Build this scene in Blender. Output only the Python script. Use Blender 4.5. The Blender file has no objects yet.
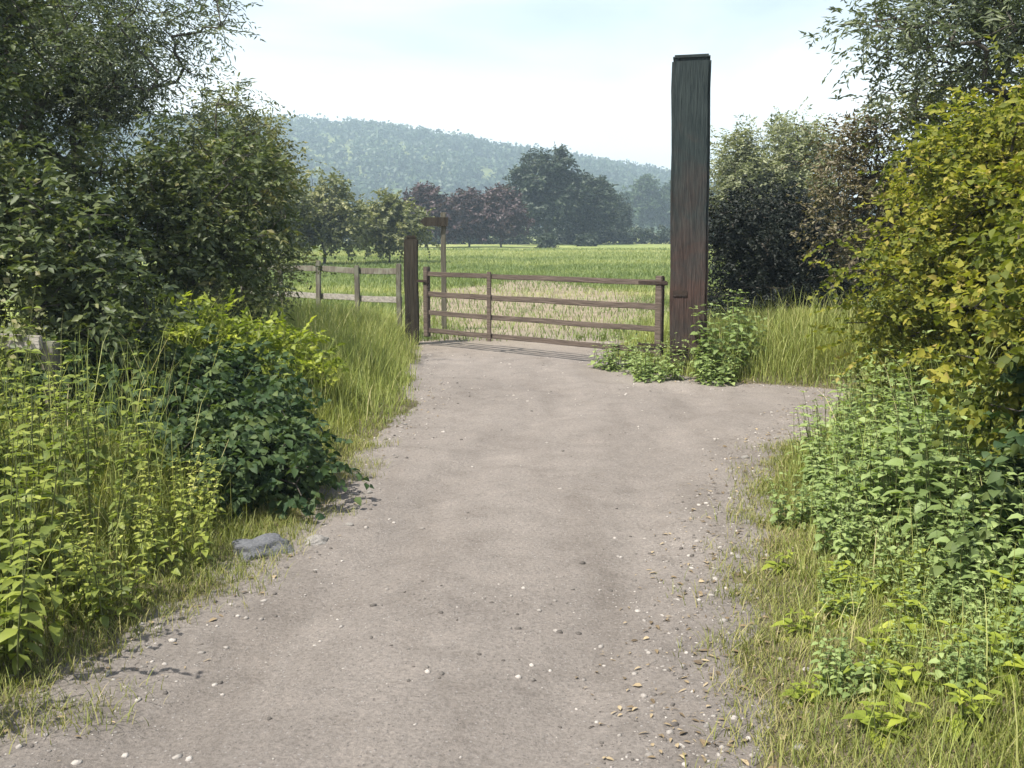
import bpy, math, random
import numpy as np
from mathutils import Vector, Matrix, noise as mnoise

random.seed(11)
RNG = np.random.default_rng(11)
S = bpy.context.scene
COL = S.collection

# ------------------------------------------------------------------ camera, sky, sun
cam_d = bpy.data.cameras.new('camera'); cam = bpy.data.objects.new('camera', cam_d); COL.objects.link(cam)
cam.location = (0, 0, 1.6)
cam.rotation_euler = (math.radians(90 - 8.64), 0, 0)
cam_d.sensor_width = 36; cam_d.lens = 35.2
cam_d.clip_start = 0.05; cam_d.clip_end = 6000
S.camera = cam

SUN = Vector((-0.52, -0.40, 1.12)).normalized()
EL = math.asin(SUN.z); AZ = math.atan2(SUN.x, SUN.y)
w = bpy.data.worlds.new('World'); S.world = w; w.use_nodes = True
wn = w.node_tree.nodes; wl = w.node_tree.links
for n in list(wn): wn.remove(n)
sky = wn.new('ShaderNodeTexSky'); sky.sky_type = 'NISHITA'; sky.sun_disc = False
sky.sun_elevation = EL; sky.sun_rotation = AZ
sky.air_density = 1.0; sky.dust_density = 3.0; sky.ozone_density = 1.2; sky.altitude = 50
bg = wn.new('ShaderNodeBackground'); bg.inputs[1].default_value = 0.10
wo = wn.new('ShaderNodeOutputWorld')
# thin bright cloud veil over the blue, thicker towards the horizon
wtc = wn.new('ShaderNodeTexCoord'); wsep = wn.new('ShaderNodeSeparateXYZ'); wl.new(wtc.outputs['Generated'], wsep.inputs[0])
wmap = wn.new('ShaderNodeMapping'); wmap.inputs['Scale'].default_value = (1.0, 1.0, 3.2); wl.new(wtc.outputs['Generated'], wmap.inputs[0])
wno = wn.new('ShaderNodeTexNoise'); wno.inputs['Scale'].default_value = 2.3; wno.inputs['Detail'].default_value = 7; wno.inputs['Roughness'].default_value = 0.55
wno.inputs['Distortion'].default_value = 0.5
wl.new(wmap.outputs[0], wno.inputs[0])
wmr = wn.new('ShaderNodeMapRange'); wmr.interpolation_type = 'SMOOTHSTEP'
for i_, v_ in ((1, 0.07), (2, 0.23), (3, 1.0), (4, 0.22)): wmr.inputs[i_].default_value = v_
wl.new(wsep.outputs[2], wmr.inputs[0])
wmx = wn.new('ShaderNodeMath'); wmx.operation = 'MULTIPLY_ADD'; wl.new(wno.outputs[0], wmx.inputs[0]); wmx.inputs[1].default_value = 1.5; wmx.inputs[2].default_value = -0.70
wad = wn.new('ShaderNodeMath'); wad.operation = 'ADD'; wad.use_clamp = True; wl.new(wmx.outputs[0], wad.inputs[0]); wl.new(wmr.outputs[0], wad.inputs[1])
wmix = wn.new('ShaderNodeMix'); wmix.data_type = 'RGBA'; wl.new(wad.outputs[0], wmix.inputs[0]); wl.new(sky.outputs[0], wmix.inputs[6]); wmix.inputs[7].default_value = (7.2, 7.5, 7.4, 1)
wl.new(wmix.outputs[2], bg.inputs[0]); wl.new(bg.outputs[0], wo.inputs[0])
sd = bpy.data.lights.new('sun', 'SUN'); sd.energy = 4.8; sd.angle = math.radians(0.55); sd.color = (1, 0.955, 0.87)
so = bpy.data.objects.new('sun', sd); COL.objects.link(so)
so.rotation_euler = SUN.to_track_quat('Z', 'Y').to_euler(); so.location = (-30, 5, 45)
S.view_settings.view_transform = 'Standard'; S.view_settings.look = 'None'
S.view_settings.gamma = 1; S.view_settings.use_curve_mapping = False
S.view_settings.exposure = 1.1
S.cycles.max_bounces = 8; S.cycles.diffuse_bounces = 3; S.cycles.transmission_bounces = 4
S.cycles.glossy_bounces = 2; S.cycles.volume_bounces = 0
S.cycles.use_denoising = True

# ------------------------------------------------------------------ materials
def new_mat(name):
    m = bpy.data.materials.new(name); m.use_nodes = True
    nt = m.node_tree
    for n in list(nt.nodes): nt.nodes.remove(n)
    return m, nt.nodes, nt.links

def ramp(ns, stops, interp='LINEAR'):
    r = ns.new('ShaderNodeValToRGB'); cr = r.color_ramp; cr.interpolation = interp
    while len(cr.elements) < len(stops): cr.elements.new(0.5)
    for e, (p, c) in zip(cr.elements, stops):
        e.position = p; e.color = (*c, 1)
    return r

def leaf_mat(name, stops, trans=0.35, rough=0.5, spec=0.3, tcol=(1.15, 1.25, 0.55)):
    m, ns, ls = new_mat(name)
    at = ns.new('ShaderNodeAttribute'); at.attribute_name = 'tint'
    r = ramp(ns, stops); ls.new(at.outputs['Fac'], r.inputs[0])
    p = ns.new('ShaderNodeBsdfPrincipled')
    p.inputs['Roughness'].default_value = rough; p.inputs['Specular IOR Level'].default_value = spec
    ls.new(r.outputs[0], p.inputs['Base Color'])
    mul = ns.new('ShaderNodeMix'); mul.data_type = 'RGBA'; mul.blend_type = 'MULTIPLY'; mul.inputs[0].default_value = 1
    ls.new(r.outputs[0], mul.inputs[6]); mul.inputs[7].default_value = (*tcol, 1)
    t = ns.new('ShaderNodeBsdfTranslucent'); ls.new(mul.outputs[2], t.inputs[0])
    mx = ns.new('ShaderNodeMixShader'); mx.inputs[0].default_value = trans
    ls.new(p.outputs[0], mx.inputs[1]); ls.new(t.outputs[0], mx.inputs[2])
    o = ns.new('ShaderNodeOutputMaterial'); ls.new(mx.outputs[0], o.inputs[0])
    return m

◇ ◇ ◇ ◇

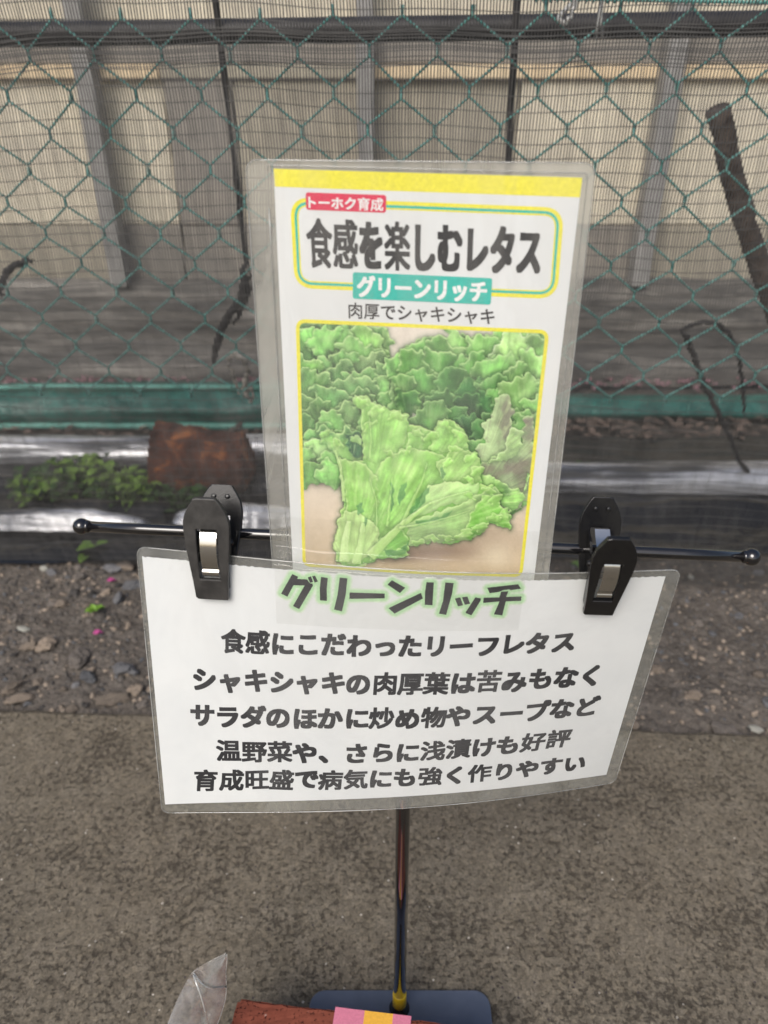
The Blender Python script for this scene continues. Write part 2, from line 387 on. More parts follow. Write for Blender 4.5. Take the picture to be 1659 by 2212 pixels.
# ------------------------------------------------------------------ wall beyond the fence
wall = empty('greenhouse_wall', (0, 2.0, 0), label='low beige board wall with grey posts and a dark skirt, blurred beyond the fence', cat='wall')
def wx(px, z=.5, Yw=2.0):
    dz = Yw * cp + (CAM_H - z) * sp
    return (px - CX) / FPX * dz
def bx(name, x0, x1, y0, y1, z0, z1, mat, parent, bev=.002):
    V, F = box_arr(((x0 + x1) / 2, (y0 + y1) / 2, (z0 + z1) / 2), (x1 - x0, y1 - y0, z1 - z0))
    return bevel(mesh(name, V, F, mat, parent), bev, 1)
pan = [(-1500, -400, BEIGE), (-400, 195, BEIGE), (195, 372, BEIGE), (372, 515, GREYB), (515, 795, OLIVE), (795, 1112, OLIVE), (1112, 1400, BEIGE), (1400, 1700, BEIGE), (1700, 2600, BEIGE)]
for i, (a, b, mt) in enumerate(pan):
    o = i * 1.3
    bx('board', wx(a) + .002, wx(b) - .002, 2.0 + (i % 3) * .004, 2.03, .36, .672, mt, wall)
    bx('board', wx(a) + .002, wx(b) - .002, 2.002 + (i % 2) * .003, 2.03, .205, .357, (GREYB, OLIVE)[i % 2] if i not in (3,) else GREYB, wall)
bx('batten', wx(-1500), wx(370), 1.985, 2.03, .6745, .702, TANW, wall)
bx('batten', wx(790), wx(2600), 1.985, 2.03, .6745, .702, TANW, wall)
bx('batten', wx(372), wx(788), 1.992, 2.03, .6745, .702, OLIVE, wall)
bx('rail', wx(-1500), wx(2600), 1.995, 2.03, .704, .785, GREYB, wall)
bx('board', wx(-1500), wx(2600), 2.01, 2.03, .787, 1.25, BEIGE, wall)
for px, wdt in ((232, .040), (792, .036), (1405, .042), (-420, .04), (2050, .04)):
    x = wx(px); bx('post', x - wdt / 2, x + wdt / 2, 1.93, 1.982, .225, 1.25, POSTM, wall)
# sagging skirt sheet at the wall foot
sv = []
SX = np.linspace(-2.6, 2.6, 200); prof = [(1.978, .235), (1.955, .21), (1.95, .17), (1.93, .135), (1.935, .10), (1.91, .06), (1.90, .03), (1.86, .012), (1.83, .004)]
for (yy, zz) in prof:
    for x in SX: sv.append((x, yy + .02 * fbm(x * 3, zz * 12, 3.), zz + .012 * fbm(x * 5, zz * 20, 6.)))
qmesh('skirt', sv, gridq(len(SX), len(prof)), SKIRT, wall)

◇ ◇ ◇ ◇

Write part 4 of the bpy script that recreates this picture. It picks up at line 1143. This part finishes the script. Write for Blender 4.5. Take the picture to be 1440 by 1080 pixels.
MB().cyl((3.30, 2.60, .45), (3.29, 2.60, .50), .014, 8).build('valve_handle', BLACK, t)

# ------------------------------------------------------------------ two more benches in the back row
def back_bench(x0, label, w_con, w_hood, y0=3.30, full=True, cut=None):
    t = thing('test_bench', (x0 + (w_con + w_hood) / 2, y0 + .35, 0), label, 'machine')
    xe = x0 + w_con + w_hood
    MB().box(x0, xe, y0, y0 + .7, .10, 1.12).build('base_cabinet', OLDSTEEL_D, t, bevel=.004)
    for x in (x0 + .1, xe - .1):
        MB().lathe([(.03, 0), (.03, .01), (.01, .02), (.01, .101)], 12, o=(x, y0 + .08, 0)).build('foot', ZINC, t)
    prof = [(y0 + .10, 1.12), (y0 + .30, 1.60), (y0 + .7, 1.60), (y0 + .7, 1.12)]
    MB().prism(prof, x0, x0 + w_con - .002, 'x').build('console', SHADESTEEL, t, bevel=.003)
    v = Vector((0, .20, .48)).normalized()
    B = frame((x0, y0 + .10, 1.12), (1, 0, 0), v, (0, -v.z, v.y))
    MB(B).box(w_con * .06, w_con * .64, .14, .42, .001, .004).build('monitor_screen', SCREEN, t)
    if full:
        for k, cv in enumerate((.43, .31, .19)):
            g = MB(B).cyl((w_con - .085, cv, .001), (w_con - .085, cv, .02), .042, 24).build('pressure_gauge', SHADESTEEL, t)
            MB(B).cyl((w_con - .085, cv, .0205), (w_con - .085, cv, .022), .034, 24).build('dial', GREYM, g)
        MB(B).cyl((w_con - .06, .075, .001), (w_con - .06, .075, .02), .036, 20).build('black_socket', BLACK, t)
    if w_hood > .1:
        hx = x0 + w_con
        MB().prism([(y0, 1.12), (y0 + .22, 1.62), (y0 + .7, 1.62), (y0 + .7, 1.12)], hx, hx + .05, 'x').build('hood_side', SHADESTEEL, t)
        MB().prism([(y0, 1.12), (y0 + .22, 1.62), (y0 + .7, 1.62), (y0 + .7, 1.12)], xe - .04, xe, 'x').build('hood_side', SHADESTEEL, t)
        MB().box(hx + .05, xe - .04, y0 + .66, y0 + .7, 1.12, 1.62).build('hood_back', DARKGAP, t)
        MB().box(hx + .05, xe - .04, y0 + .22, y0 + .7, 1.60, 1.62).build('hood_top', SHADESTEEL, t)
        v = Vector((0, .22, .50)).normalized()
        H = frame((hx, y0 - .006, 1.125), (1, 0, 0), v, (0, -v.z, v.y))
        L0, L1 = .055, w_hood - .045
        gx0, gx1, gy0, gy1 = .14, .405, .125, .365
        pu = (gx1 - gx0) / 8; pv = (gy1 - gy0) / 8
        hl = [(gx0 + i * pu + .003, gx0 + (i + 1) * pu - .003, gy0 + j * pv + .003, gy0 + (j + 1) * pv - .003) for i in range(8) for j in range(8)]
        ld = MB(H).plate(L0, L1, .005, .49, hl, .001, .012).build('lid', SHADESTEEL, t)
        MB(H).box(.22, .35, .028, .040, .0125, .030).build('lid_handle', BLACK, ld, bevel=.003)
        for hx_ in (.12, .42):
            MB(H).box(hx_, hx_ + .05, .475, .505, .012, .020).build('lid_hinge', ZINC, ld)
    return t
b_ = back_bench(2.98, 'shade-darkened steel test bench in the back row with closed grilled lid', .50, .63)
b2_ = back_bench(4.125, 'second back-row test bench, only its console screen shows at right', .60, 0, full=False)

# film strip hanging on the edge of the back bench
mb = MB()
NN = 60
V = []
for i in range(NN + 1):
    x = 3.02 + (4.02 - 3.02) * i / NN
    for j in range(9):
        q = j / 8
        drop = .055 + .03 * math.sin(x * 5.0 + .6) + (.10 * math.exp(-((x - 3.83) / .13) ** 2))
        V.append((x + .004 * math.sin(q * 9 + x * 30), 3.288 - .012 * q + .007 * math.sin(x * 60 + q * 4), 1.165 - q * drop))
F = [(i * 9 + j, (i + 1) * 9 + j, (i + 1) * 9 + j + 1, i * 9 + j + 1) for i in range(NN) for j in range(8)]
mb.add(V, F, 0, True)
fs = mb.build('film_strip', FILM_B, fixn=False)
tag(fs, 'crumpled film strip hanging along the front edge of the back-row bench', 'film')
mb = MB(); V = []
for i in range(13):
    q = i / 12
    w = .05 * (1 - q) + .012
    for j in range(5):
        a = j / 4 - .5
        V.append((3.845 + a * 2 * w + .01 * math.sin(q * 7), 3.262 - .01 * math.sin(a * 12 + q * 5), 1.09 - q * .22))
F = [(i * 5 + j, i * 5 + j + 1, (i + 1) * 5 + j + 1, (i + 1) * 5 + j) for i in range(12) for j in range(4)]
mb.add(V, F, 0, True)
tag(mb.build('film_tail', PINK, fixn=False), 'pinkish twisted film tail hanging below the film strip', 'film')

◇ ◇ ◇ ◇

Do this: Reproduce exactly the run of lines beginning with the one that contains "Build this scene" and ending with the one that contains "S.camera = cam". Do not include pictures.

Solution below:
Build this scene in Blender. Output only the Python script. Use Blender 4.5. The Blender file has no objects yet.
import bpy, math, random
import numpy as np
from mathutils import Vector, Matrix, noise as mnoise

random.seed(11)
RNG = np.random.default_rng(11)
S = bpy.context.scene
COL = S.collection

# ------------------------------------------------------------------ camera, sky, sun
cam_d = bpy.data.cameras.new('camera'); cam = bpy.data.objects.new('camera', cam_d); COL.objects.link(cam)
cam.location = (0, 0, 1.6)
cam.rotation_euler = (math.radians(90 - 8.64), 0, 0)
cam_d.sensor_width = 36; cam_d.lens = 35.2
cam_d.clip_start = 0.05; cam_d.clip_end = 6000
S.camera = cam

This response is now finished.